O meu eu de Vancouver ainda não tá definido. Ele tem rachaduras, porque é como se fossem dois eus, num mesmo lugar. Eu-VFS e eu-Casa, sendo que cada um deles tem como objetivo máximo forçar o outro a adotar seu próprio ritmo. O eu-Casa quer que eu vá devagar e faça menos coisas por minuto. O eu-VFS quer acelerar até o fundo pra evitar a pressão de não estar indo rápido o suficiente, e continuar ajudando o resto da turma em tudo que pode.
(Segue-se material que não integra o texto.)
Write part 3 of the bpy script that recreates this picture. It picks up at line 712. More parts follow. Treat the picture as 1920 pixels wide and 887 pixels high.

Nessa maluquice de dupla-realidade, quem mais se quebra é quem tá por perto e tem que conviver com as duas identidades: a May. Acho que se eu fosse ela, já teria perdido a paciência comigo, porque em muitos momentos até eu mesmo perdi a paciência comigo, mas ela não desiste. Eu não sei se morar sozinho seria mais fácil, mas acho muito difícil vencer a companhia de alguém que dá tanta coragem e inspiração pra ser uma pessoa melhor.

Depois de falar tanto dos quartos e casas passados, vou encerrar com essa foto do apartamento, que agora tá em sua versão mais “estável”, depois de muitas e muitas mudanças ao longo de cinco meses – quando eu cheguei aqui, era só um colchão no chão, uma poltrona, notebook e umas mesinhas que nem existem mais. Se os outros dois quartos estão congelados, esse aqui tá muito vivo, mas apesar de fazer tudo que é responsabilidade do anfitrião – lavar roupa, lavar louça, essas coisas que já falei – o desencontro de ritmos e o caráter incerto da estada após o curso me impede de ver esse apartamento como uma casa oficial. É engraçado, curioso e um pouco triste.